Расшифровывая уже позднейшие «догадки» историка, один из биографов Милюкова, вернее автор юбилейной статьи, пытавшийся изобразить только одну из «самых блистательных», но и «парадоксальных» страниц этой биографии (роль Милюкова при попытке сохранить монархию в дни февральского переворота) замечает: «Мысль его достаточно ясна: он подозревал, что таинственным источником, из которого шло руководство (курсив мой. С. М.) рабочим движением был германский генеральный штаб» [39]. Характерно, что записка Охранного Отделения от 1-го февраля приписывала инициативу демонстрации 14 февраля главарям прогрессивного блока.

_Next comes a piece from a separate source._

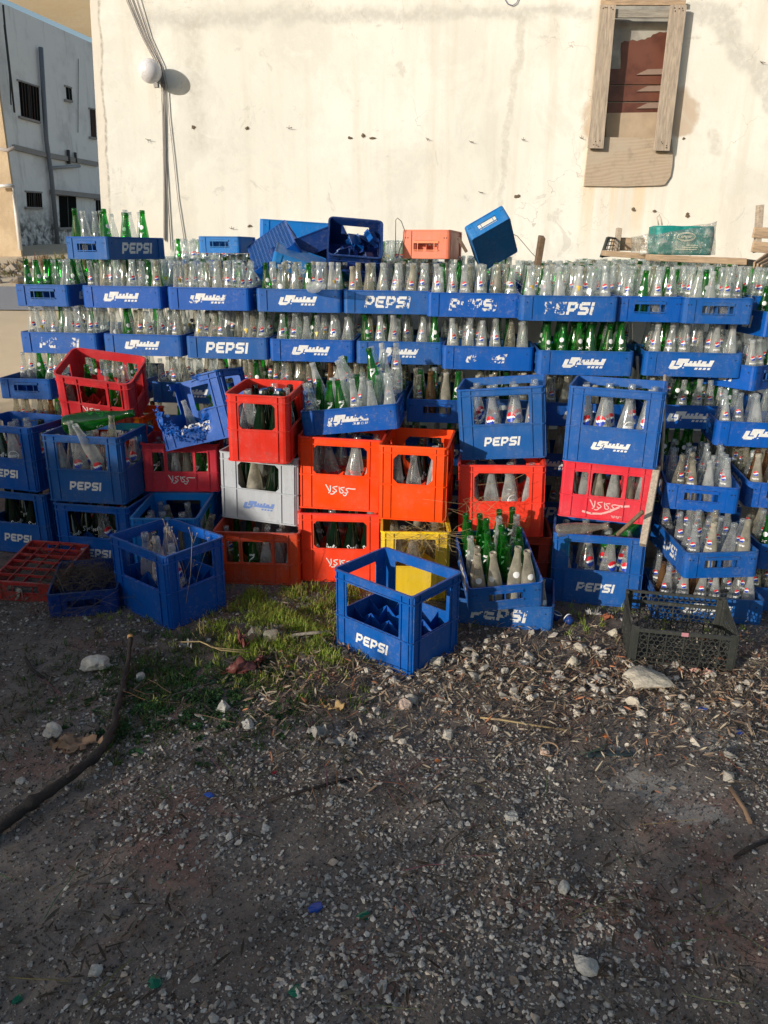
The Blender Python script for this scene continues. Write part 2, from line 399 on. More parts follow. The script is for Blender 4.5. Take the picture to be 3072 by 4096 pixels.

Если «германская деньги» и «сыграли свою роль в числе факторов, содействовавших перевороту», то искать эти деньги, конечно, надо в среде деятелей той группы руководителей рабочего движения, которая «вместо хождения к Таврическому Дворцу с резолюцией в Думу» пропагандировала уличное выступление «под красным знаменем революции», чтобы «одним ударом снести Государственную Думу и царское самодержавие» (Шляпников). Но большевистские круги в России в те дни были еще невелики и неавторитетны, – очевидно, в их распоряжении и не было тогда каких-либо значительных денежных средств. Только революция, когда «пудовик» свалился с сердца ген. Людендорфа, тайно мечтавшего о смуте в России, изменила всю конъюнктуру, и по праву новую главу нашего повествования можно назвать «пломбированным вагоном» – слишком велико было значение этого акта в последующих судьбах страны.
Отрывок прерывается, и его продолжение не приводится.